Dall'inizio della crisi il
debito pubblico è quasi raddoppiato raggiungendo la quota impressionante
del 189% del PIL, e sconfessando bruscamente tutte le previsioni dei
piani di austerità, che indicavano una progressiva discesa proprio a
partire dal 2013. Negli ultimi tre anni sono stati persi posti di lavoro
nel settore privato al ritmo di 1000 al giorno, e in cambio degli aiuti
della trojka il governo Samaras si è impegnato a licenziare 15.000
dipendenti pubblici entro quest’anno: cosa che nella migliore delle
ipotesi provocherà un ulteriore crollo dei consumi e delle entrate
tributarie, vanificando in pratica la riduzione della spesa pubblica per
stipendi. A causa di continui errori nelle stime degli incassi dalle
vendite, il governo ha mancato l’obiettivo di privatizzare €3 miliardi
di beni pubblici lo scorso anno e per assicurare la trojka ha alzato il
tiro per i prossimi anni: €11 miliardi di privatizzazioni entro il 2016 e
€50 miliardi complessivi entro il 2019. In buona sostanza si tratta
della più grande vendita all’ingrosso di un intero paese mai avvenuta
nella storia, la quale creerà un precedente che deve fare riflettere
soprattutto noi italiani, che potremo essere i prossimi ad essere
spogliati di tutto il nostro patrimonio pubblico, con il solito becero
conformismo e l’indifferenza con cui abbiamo accolto in passato simili
operazioni di rapina ed espropriazione: è una necessità che ci impongono
i “mercati” per evitare di finire come la Grecia e tutti sanno che il
nostro stato (cioè noi stessi) è spendaccione e inefficiente, mentre i
privati sono bravi, belli e produttivi. E sulla scia di questa scemenza
collettiva, al grido di “viva lo stato minimo!” perorato da PD, PDL e
persino dal Movimento 5 Stelle (il quale si renderà responsabile di
questo scempio, quando gli italiani si accorgeranno che tutto ciò, tutta
questa crisi, tutta questa sofferenza, erano fortemente “volute” e non
frutto dell’ignoranza e dell’incompetenza), le nazioni forti, prima fra
tutte la Germania, non solo si accaparreranno nel silenzio più assoluto
gran parte del nostro patrimonio artistico, storico, ambientale, ma
stanno già attivandosi per portarsi via la nostra stessa migliore
manodopera qualificata.
E senza mezzi termini, quando uno stato
diventa povero di proprietà e beni pubblici e privo di competenze
tecniche (e anche umanistiche, giuridiche, “politiche”), è destinato
prima o dopo a diventare una colonia, una nazione satellite, un paese
del Terzo Mondo.

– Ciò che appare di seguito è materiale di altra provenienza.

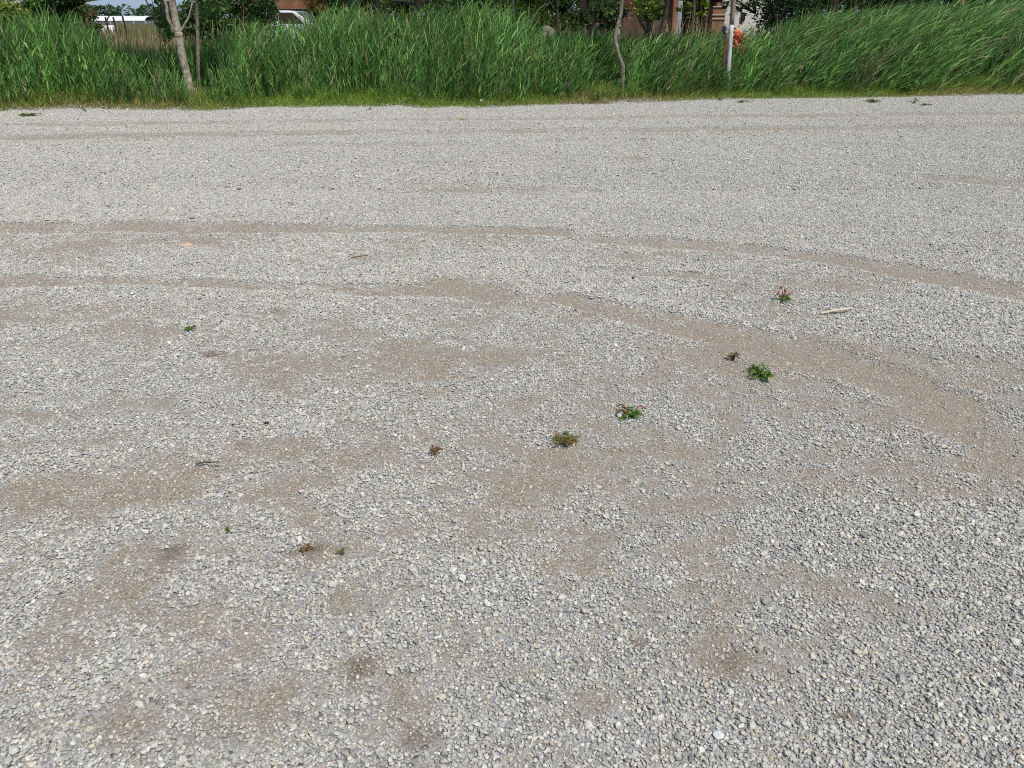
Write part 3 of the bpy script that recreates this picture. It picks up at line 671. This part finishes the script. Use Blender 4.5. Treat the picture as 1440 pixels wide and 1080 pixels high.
# far wood on the skyline, one mass
mw = MB()
for k in range(150):
    px = U(-420, 480); Y = U(480, 620); c = at(px, 32, Y); hh = (8.5 + 6.0 * fbm(px * .018, 3.1, 501, 3) + U(-.8, .8)) * 1.05
    c[2] = hh * .52; cl = np.array([(.075,.125,.05), (.10,.155,.05), (.055,.10,.045)])[rng.integers(0, 3)]
    d = rng.normal(size=(90, 3)); d /= np.linalg.norm(d, axis=1)[:, None]
    mw.leaves(c + d * np.array([5.5, 4, hh * .5]) * U(.7, 1, (90, 1)), U(1.6, 3.2, 90), cl * U(.7, 1.25, (90, 1)))
prop(mw.build('distant_wood', M_leaf), 'low green wood along the skyline', 'wood', kind='stuff')
mh = MB(); xs = np.linspace(-1500, 1200, 140); hz = 2 + 7 * fbm(xs * .004, xs * 0, 511, 4)
v = np.concatenate([np.stack([xs, np.full(140, 700.), np.full(140, -2.)], 1), np.stack([xs, np.full(140, 820.), hz], 1), np.stack([xs, np.full(140, 1000.), np.full(140, -2.)], 1)])
i = np.arange(139)[:, None]; mh.add(v, np.concatenate([i + np.array([[0,1,141,140]]), i + 140 + np.array([[0,1,141,140]])]), (.05, .09, .05))
prop(mh.build('hills', attr_mat('hill_cover', .9, .7, 1.3, .02)), kind='structure')

# ------------------------------------------------------------------ the open gap at left: greenhouse, bale, stakes, shed, leaning pole
g0, g1 = at(120, 30, 260), at(216, 30, 260)
root = empty('greenhouse', ((g0[0]+g1[0])/2, 260, 0), 'long low greenhouse with a white roof far out in the meadow', 'greenhouse')
mr = MB(); L0, L1 = g0[0], g1[0]; zr, ze = 1.6 + 8.6*260/PXS, 1.6 + 2.6*260/PXS
arc = [(260 + 6*math.cos(t), ze + (zr-ze)*math.sin(t)) for t in np.linspace(math.pi, 0, 11)]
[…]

E questo non lo diciamo solo noi bloggers di frontiera o
economisti isolati qua e la in mezzo allo sterminato deserto dei
Tartari italiano, ma tutti i maggiori analisti economici e finanziari
del mondo (basta farsi un giro sui siti e sui giornali americani,
inglesi, giapponesi, australiani, per capire di cosa stiamo parlando),
non ultimo lo stesso premio Nobel per l’economia americano Paul Krugman,
che riferendosi proprio all’Italia e alla Spagna, aveva detto tempo fa:
“Quello che è successo è che entrando nell’euro, la Spagna e l’Italia
hanno ridotto loro stessi a paesi del Terzo Mondo, che prendono in
prestito la moneta di qualcun’altro, con tutte le perdite di
flessibilità che tale operazione comporta. In particolare, siccome i
paesi dell’area euro non possono stampare moneta neanche in casi di
emergenza, sono soggetti a interruzioni di finanziamenti, a differenza
dei paesi che invece hanno mantenuto la propria moneta. Il risultato è
quello che abbiamo tutti sotto gli occhi”.